--- Start ---

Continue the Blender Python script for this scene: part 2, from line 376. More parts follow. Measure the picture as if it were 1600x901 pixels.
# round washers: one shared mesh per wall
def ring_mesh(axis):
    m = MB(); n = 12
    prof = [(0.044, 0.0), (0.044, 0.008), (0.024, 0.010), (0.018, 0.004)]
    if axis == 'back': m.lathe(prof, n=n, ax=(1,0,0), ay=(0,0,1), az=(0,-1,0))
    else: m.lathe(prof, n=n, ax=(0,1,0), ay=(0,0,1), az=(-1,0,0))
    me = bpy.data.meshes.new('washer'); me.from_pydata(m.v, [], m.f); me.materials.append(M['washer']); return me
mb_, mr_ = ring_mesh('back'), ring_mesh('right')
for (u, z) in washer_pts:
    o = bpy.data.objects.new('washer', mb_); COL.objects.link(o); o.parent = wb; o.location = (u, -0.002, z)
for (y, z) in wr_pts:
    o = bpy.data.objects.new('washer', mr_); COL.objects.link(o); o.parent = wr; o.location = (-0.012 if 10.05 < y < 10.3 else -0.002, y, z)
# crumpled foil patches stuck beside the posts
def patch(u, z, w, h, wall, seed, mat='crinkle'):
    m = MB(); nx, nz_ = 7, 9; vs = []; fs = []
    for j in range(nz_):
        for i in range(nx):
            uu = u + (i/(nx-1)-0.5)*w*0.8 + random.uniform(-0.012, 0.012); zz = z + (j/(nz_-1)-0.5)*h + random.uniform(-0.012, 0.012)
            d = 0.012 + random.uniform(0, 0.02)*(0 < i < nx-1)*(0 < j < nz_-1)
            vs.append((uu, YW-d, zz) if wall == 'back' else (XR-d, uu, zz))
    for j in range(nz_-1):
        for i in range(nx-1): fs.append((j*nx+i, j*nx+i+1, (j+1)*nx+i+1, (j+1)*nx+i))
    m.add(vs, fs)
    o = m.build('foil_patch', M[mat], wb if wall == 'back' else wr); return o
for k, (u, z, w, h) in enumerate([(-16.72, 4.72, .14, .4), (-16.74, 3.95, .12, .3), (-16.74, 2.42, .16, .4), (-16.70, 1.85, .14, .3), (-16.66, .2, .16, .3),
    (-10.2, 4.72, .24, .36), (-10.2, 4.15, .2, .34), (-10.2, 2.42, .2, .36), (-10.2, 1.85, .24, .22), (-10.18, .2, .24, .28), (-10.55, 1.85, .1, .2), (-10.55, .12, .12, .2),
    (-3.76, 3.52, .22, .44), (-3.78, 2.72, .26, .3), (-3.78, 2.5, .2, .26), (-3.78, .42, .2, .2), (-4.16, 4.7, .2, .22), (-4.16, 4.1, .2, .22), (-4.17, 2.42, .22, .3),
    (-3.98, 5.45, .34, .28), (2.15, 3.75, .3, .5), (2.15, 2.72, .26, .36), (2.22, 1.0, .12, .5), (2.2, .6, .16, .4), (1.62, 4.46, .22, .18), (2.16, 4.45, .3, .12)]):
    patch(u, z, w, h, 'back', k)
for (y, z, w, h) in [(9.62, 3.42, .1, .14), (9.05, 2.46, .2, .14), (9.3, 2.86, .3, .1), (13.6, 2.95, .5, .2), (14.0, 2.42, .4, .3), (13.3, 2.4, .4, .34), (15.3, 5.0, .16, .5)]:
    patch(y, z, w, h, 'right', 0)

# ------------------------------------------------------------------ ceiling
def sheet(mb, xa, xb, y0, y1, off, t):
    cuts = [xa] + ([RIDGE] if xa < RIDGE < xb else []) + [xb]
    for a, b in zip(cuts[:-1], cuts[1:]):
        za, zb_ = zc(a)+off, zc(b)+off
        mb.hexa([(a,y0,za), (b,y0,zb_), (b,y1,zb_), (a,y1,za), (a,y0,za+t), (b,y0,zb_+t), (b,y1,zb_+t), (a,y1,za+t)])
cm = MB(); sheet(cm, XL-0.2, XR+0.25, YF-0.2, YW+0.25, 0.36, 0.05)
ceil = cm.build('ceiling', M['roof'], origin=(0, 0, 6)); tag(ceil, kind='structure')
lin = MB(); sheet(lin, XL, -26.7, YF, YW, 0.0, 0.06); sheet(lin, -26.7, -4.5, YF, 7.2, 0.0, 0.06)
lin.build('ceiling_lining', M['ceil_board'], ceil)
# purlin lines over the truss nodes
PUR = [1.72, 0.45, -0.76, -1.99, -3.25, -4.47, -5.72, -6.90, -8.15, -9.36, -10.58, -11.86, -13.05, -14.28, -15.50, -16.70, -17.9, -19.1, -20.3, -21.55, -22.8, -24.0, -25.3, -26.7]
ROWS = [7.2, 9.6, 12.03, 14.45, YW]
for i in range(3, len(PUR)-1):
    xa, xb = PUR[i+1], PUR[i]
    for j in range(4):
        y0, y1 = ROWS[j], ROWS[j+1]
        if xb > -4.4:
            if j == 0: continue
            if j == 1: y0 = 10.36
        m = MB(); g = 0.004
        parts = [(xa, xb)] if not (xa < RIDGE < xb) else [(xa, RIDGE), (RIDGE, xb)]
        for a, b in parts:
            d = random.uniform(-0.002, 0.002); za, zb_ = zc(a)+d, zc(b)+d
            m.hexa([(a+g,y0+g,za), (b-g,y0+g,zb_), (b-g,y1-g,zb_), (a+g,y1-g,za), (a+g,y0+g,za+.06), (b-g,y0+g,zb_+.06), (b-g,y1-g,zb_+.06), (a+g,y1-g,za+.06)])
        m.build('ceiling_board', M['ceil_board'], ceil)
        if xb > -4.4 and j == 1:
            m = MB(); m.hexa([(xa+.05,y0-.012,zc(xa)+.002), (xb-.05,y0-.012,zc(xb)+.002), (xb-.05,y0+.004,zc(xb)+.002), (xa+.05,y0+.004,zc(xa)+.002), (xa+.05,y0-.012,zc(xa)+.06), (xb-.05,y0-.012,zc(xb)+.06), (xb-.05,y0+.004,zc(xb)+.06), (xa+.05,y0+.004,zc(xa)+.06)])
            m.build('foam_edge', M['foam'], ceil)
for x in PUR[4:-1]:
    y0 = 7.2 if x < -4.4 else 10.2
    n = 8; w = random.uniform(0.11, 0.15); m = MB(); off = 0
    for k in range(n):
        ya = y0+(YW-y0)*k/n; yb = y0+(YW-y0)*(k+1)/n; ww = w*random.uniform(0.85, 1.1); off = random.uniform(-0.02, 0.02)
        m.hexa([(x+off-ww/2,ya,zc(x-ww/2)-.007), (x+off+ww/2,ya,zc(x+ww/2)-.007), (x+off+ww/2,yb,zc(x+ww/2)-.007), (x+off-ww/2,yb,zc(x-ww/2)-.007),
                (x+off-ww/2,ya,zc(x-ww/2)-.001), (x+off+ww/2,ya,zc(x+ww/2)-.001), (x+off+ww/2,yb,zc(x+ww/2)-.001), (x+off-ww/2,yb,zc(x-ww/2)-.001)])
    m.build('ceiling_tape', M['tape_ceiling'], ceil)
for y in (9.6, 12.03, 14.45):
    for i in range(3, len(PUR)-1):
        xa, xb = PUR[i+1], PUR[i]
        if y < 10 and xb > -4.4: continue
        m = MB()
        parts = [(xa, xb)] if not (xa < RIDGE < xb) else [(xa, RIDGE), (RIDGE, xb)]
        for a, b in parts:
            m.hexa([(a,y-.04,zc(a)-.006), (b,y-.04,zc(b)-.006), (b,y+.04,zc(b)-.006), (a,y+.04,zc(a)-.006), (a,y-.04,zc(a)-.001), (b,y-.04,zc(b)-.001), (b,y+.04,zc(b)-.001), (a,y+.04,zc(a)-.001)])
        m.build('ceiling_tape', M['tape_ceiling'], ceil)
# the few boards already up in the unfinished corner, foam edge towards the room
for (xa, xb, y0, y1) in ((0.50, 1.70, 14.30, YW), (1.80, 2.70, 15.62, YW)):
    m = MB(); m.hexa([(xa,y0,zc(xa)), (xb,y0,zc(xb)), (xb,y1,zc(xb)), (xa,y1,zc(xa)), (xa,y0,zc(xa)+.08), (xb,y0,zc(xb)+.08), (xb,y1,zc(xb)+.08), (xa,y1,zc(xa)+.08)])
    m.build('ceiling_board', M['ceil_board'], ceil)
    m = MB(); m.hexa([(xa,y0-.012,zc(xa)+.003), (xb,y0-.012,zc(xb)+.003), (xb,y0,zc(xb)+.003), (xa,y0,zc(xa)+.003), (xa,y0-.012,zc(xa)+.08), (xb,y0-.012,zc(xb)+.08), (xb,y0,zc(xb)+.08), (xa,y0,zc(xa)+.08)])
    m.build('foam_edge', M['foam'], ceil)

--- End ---

Directions for this task — Output the section opening with the line that has "lin = MB();" and closing with the line that has "(b-g,y0+g,zb_+.06), (b-g,y1-g,zb_+.06), (a+g,y1-g,za+.06)])". Keep both end lines and leave out the rest.

Solution —
lin = MB(); sheet(lin, XL, -26.7, YF, YW, 0.0, 0.06); sheet(lin, -26.7, -4.5, YF, 7.2, 0.0, 0.06)
lin.build('ceiling_lining', M['ceil_board'], ceil)
# purlin lines over the truss nodes
PUR = [1.72, 0.45, -0.76, -1.99, -3.25, -4.47, -5.72, -6.90, -8.15, -9.36, -10.58, -11.86, -13.05, -14.28, -15.50, -16.70, -17.9, -19.1, -20.3, -21.55, -22.8, -24.0, -25.3, -26.7]
ROWS = [7.2, 9.6, 12.03, 14.45, YW]
for i in range(3, len(PUR)-1):
    xa, xb = PUR[i+1], PUR[i]
    for j in range(4):
        y0, y1 = ROWS[j], ROWS[j+1]
        if xb > -4.4:
            if j == 0: continue
            if j == 1: y0 = 10.36
        m = MB(); g = 0.004
        parts = [(xa, xb)] if not (xa < RIDGE < xb) else [(xa, RIDGE), (RIDGE, xb)]
        for a, b in parts:
            d = random.uniform(-0.002, 0.002); za, zb_ = zc(a)+d, zc(b)+d
            m.hexa([(a+g,y0+g,za), (b-g,y0+g,zb_), (b-g,y1-g,zb_), (a+g,y1-g,za), (a+g,y0+g,za+.06), (b-g,y0+g,zb_+.06), (b-g,y1-g,zb_+.06), (a+g,y1-g,za+.06)])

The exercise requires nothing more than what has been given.